Siga a linha vermelha
Mirla Fernandes
Brasil
Julho 2010
Continuando meu post anterior, eu gostaria de dar um salto de alguns anos até o começo da década de 60, com o aparecimento de uma figura chave na arte brasileira, Lygia Clark. Como escreve a crítica de arte Suely Rolnik no ensaior “The Body’s Contagious Memory”, seus trabalhos experimentais são "geralmente entendidos como experiências multisensoriais cuja importância recai na superação da redução da pesquisa artística ao campo do olhar."
Em1969, Lygia Clark escreveu: “No momento que o artista digere o objeto, ele é digerido pela sociedade que já o definiu com um título e uma função burocrática: ele será o futuro engenheiro do lazer, uma atividade que não tem nenhum efeito no equilibrio das estruturas sociais"
Eu começo citando Clark pois em relação a Art Jewellery, sempre corremos o risco de cair na "virtuosidade glamurosa para preencher um discurso vazio, um pastiche completamente esvaziado de crítica, que pode ser facilmente digerido pelo mercado e serve perfeitamente às demandas pela estetização" como explica Rolnik.
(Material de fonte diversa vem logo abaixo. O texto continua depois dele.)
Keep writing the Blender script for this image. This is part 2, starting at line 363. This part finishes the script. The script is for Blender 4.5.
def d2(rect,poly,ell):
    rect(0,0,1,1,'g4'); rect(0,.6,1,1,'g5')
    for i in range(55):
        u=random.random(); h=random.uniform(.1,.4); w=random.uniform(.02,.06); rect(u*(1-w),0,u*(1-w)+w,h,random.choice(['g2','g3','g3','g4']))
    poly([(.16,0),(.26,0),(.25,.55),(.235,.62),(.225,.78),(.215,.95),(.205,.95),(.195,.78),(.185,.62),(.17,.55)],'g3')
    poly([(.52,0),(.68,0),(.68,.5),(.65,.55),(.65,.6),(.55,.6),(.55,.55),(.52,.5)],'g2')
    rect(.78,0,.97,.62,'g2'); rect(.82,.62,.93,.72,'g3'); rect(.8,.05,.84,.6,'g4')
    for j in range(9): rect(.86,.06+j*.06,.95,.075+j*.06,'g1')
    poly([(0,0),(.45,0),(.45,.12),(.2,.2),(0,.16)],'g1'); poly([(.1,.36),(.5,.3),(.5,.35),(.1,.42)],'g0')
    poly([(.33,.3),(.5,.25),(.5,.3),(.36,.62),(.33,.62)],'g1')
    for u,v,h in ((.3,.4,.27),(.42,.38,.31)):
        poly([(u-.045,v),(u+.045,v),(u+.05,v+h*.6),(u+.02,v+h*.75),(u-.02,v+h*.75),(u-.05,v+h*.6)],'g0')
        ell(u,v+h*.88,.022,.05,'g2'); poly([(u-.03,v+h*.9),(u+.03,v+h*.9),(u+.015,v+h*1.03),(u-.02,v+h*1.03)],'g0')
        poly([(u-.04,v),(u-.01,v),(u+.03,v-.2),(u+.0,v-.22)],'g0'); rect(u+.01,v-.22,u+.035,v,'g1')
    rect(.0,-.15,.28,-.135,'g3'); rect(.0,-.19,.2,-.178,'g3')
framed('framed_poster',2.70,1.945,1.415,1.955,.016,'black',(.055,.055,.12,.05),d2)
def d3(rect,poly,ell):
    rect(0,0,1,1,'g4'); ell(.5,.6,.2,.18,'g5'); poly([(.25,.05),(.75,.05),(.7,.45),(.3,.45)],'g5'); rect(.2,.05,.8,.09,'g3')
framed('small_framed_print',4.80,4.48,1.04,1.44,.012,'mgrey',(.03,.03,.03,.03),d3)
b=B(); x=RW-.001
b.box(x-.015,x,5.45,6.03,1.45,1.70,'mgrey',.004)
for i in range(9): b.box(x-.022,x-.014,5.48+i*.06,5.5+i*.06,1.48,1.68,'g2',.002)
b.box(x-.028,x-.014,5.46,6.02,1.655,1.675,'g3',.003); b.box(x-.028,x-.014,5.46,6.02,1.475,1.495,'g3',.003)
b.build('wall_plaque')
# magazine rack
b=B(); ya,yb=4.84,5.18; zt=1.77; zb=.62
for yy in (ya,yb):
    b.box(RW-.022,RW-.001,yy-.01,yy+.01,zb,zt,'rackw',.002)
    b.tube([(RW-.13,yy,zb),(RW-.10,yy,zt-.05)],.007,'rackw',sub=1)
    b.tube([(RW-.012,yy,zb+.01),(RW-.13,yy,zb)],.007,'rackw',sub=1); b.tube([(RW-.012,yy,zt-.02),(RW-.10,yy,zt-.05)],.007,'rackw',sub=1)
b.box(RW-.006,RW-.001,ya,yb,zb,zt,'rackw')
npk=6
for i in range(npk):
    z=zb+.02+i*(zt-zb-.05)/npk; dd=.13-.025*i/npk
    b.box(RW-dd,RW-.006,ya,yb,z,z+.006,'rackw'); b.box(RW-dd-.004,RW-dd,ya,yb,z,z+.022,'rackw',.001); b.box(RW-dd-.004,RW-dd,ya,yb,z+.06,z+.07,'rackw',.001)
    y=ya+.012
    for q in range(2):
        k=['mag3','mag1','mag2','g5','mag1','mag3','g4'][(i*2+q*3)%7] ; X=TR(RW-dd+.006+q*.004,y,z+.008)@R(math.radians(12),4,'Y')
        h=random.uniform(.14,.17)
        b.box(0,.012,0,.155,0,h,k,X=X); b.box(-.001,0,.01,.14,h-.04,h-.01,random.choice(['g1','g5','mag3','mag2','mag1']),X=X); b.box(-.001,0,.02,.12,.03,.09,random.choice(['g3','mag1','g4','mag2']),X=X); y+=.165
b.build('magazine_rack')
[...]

Dito isso, eu gostaria de mencionar o trabalho da artista brasileira que não cai absolutamente nesta armadilha contemporânea, Dani Soter. Assim como Clark, Dani Soter viveu em Paris onde se graduou em Linguas e Civilizações (Sorbonne). Foi uma crise pessoal que a levou as práticas artísiticas. Hoje, Soter está de volta a Paris após ter vivido em Lisboa onde estudou joalheria na Ar.Co.
Sua primeira mídia de experimentação foi a fotografia. Elas em geral se referem ao vazio, um sentido de ausência, seja no corpo ou de um tempo que passou. Seus trabalhos são de alguma forma uma tradução para o meio plástico o universo de Clarice Lispector.
Assim como nos textos de Lispector, sentimos nas peças de Soter uma atmosfera de silêncio, de um parar do tempo para sentir a beleza do ordinário.
É de suas fotografias que primeiro emergem as linhas vermelhas. Como ela mesma diz:" Estou interessada em comunicação e mapas. Desenhar é a maneira mais direta de comunicar algo, seja uma passagem, um sentimento ou uma ideias. Nos mapas o que mais me interessasão as linhas vermelhas traçadas para mostrar como se chega de um ponto a outro. A linha funciona como uma conecção".
Como uma Ariadne contemporânea, Soter e suas linhas vermelhas conectam pontos de vazio marcando territórios. A conecção que existe em seu pensamento artístico a permite passear por diversas mídias, sugerindo uma na outra: “Eu evito retrabalhar as fotografias. Eu gosto de irregularidades, da fragilidade das formas que um desenho pode ter, a espontaneidade do gesto. Deixando os traçosse transformarem em linhas que são como prolongamentos dos movimentos do corpo. As " tattoos" são desenho-jóias”.
As linhas desenhadas tornam-se ainda mais irregulares quando ela decide usar seu próprio cabelo para evocar o eterno e ao mesmo tempo se referir ao efêmero. Para ela é quando a jóia e o desenho se encontram. Sendo as linhas derradeiras do corpo, os cabelos refletem a fragilidade.
Seja em papel ou em algum meio tridimensional, seus trabalhos geralmente envolvem uma certa possibilidade de interação e vão alem de categorizações. É inútil tentar classifica-los como fotografia (que fala do desenho) ou objeto (que fala da jóia) ou jóia (que é um objeto). Definições simplistas não se aplicam aqui. O melhor de tudo é que ela em seus trabalhos nos deixa a melhor parte : sermos livre para completarmos os sentidos.
Dani Soter participou do projeto Walking the Gray Area blog e fará parte da exposição itinerante Think Again que abre sua primeira edição agora em Outubro no MAD Museum, New York.